To wander solitary there …

and has, alas, been increasedly beyond a mortal's share ever since, what with teeming humanity and minishing gardens. Nevertheless, the two Paradises in one are still at times accessible. Aloneness can still be attained, by those who have the will to it. A perpetual and enforced state, it might cloy and irk; an occasional adventure, it might be wasted, unpractised, difficult; a frequent yet not immoderate indulgence, its drony beauty binds and snares, enspells and yet sets free; we come to it as prisoners for a space enlarged, as thirsty men to a tavern.

If thou canst get but thither
,

There grows the flower of Peace
,

The Rose that cannot wither
,

Thy fortress, and thy ease
.

Attired with stars we sit, or we can fly, or we can run, and joy shall overtake us as a flood.

But Dr. Johnson said one day, “Solitude is dangerous to reason, without being favourable to virtue. Remember” (continued he) “that the solitary mortal is certainly luxurious, probably superstitious, and possibly mad.”

Well, there is no state without its drawbacks.

Sunday

All Sundays are not blue and hot and gay. In these latitudes few Sundays are blue and hot, though there is about Sunday a leisured gaiety that sets it, even when it is grey and cold, to what Milton called a dominical jig. Sunday strolls, sings, peals bells, dances, eats, drinks, sleeps, talks, in a care-free, slippered ease; it is different from Monday and the rest; it smiles like a holiday, it simpers like the spring; it is, as George Herbert observed, a day of mirth. Dr. Johnson held that there should be relaxation, but no levity, that one may walk, but not throw stones at birds. In fact, there is both relaxation and levity; there is also love, for the parks, lanes, street corners, cinemas and country places are thick enturbed with turtling couples who make the Cupid.

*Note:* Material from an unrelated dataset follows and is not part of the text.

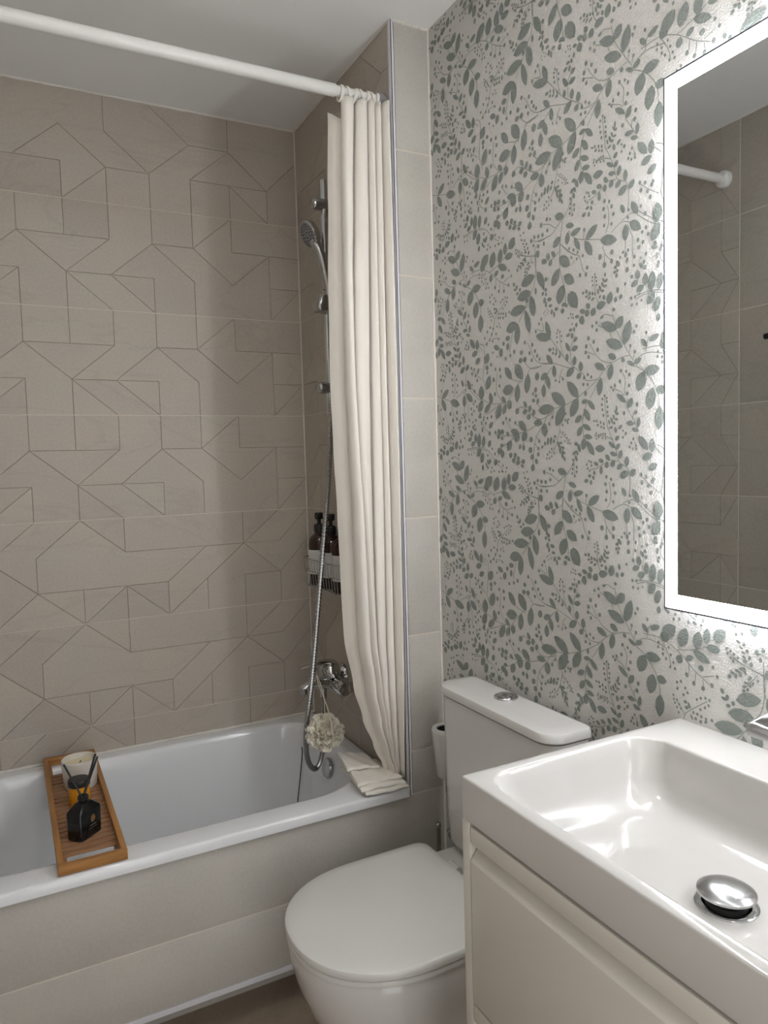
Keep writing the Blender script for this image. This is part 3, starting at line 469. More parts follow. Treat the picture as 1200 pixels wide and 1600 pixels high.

Religion, too, much obtains; in churches there is singing, chanting, preaching, praying, and celebration of mysteries, in all the tongues in the world alive and dead, besides great ringing of bells. There is a hum of life, of pleasure, of leisure, of piety, of tranquillity.

For my part, when I say “Sunday,” I see a span of hours both blue and hot, a vault of sky without clouds, a floor of sea without waves and of white sand without shade. All Sundays, even in that place, were not
blue and hot, but that is how I see them. No lessons; a day of pleasure, of bathing, wading, canoeing, reading, writing, taking out the goat, racing the rabbits, climbing trees and rocks, hearing the chanting of processions winding by. Gay stalls in the town, bells clanging, nets coming in, rounders on the shore in the evening, sitting in the ivy on the top of the
orto
wall. Time for everything; no lessons: that was, and always is, the point, the thing that sets Sunday apart. Even a grey Sunday, a wet Sunday, a cold English winter Sunday, when we can but stay indoors and read and eat and talk, is still a day of pleasure, since from our journal labours we do rest.

And yet, what assaults, what besiegements of misplaced pious intention, has the day of the sun, probably at all periods, endured! It would seem that there cannot be a day of pleasure and repose set up by man but some other men must seek to entrammel it in tedious bonds. We say, on one day in seven it is good to rest and make holiday and make our congee to the gods, laying aside diurnal toils. We say, put the spade and axe away, for we will do no work to-day. Then arise law-givers, priests, prophets, leaders, police, who enforce this gay intention, hedge it about with rigorous rule. Rightly, no doubt, since the heart of man is covetous and cruel, and there will beyond doubt enter into it the project of causing slaves and menials to perform those profitable labours for him from which himself he rests. Thus does his own native wickedness create tedious rules and fetters for sinful man. Then,
since the lust to make rules, to embond and enshackle others, grows apace in the hearts of law-givers, they took this cheerful day, this septimanal jewel in the week's belt of toil, and set it about with prickles and with bars, minded to keep not only toil but mirth at bay. To this unavailing task Christendom early applied itself. Constantine forbade pleasurable spectacles in the circus, and all public celebrations and sports, except only that of the torture and execution of criminals. Charlemagne, that tremendous Sabbatarian, followed by emperors, kings, popes, and priests, sternly continued the losing battle against Sunday pleasures. The history of Sunday in all lands is the history of Pleasure, that indomitable goddess, assaulted, bound and fettered, even down to this day, but valorously slipping now a shackle, now an imprisoning bar, negligently ignoring bondage, and dancing and playing on the green, denounced by church and state, thundered at by minions of the law, kept at bay by parents (who shut up little Samuel Johnson and made him read the
Whole Duty of Man
of a Sunday), menaced by papal decretals, by Genevan gowns, by Town Councils, by every tyrant in office, and yet breaking free, and yet enlarged, and yet on dominical pleasure bent, so that Sunday has ever been a glad day despite them all.

For by th'Almighty this great Holy-day

Was
not
ordain'd to dance, to mask and play
,

To slug in sloth, and languish in delights. …

Thus preceptors of all creeds and all lands have spoken down the ages. And Humanity has answered, not with defiance, but with that serene, intractable negligence that in the end defeats all law. Saying little about it, the majority have slugged in sloth and languished in delights each Sunday, thus recompensing themselves for the hard tedium of the week's travail.